> _Problem details_:
Repeat the line that contains "struct(box('ceiling', (XL - 0.1, YF, 2.8), (XR", the line that contains "tag(pf_, 'low dark", and all lines between them, exactly and with no other lines.

> _Material_:
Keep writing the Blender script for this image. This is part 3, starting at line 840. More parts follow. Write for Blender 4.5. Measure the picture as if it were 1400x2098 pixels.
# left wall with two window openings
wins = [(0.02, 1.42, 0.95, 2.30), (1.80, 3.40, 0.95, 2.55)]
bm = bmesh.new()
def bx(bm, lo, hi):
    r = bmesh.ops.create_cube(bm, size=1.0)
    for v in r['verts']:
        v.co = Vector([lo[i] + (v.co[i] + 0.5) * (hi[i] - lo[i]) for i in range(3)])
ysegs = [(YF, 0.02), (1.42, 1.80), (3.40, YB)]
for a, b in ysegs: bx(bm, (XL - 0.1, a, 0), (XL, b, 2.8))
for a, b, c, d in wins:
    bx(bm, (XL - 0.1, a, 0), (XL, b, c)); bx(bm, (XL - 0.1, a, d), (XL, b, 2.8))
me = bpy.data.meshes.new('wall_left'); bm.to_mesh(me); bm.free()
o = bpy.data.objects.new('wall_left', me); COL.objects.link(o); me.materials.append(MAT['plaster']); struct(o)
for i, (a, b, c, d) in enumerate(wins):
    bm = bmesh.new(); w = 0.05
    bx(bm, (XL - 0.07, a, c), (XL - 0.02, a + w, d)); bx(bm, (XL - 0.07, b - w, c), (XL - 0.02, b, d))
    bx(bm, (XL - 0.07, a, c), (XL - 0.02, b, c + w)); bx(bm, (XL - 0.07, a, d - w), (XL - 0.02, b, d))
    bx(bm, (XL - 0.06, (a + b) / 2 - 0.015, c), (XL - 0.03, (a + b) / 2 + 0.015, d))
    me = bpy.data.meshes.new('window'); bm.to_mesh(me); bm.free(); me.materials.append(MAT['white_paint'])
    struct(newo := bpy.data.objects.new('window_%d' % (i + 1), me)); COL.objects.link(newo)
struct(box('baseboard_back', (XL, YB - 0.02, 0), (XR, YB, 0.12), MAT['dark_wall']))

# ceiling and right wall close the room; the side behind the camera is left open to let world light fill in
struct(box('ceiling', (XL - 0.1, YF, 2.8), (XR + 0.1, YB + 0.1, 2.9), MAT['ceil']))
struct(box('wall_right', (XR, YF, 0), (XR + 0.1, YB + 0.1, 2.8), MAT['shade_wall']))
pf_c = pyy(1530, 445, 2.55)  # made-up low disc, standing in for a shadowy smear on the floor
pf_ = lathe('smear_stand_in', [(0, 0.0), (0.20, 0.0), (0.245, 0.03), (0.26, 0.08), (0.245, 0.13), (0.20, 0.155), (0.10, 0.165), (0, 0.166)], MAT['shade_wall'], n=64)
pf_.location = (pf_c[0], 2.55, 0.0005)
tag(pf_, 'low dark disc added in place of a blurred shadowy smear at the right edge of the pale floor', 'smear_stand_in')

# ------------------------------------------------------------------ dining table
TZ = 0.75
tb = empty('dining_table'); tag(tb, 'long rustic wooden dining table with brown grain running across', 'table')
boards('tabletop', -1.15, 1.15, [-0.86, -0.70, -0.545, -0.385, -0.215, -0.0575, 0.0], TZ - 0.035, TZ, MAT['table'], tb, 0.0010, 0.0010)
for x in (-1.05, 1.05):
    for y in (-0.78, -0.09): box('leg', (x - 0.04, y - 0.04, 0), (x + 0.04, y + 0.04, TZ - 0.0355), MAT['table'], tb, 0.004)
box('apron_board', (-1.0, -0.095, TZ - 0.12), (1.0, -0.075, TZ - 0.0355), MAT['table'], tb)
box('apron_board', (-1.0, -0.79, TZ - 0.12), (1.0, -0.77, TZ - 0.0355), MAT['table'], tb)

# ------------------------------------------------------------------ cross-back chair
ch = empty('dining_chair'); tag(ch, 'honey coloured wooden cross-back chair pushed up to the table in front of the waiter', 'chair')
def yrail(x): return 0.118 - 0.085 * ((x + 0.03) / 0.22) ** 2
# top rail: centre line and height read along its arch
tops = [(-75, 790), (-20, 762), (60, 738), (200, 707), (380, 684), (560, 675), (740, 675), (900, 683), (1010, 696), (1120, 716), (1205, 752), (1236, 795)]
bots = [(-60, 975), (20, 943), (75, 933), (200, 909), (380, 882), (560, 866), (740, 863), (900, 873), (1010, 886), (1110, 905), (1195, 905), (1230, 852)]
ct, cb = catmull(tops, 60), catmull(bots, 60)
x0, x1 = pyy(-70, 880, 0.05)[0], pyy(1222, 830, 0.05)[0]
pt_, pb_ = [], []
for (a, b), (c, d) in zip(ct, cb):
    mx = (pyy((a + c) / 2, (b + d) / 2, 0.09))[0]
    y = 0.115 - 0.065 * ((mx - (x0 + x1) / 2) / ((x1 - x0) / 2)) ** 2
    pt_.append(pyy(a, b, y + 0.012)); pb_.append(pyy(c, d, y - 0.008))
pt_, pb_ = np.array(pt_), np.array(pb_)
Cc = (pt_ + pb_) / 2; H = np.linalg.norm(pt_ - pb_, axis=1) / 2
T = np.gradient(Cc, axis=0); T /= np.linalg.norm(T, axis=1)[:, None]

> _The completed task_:
struct(box('ceiling', (XL - 0.1, YF, 2.8), (XR + 0.1, YB + 0.1, 2.9), MAT['ceil']))
struct(box('wall_right', (XR, YF, 0), (XR + 0.1, YB + 0.1, 2.8), MAT['shade_wall']))
pf_c = pyy(1530, 445, 2.55)  # made-up low disc, standing in for a shadowy smear on the floor
pf_ = lathe('smear_stand_in', [(0, 0.0), (0.20, 0.0), (0.245, 0.03), (0.26, 0.08), (0.245, 0.13), (0.20, 0.155), (0.10, 0.165), (0, 0.166)], MAT['shade_wall'], n=64)
pf_.location = (pf_c[0], 2.55, 0.0005)
tag(pf_, 'low dark disc added in place of a blurred shadowy smear at the right edge of the pale floor', 'smear_stand_in')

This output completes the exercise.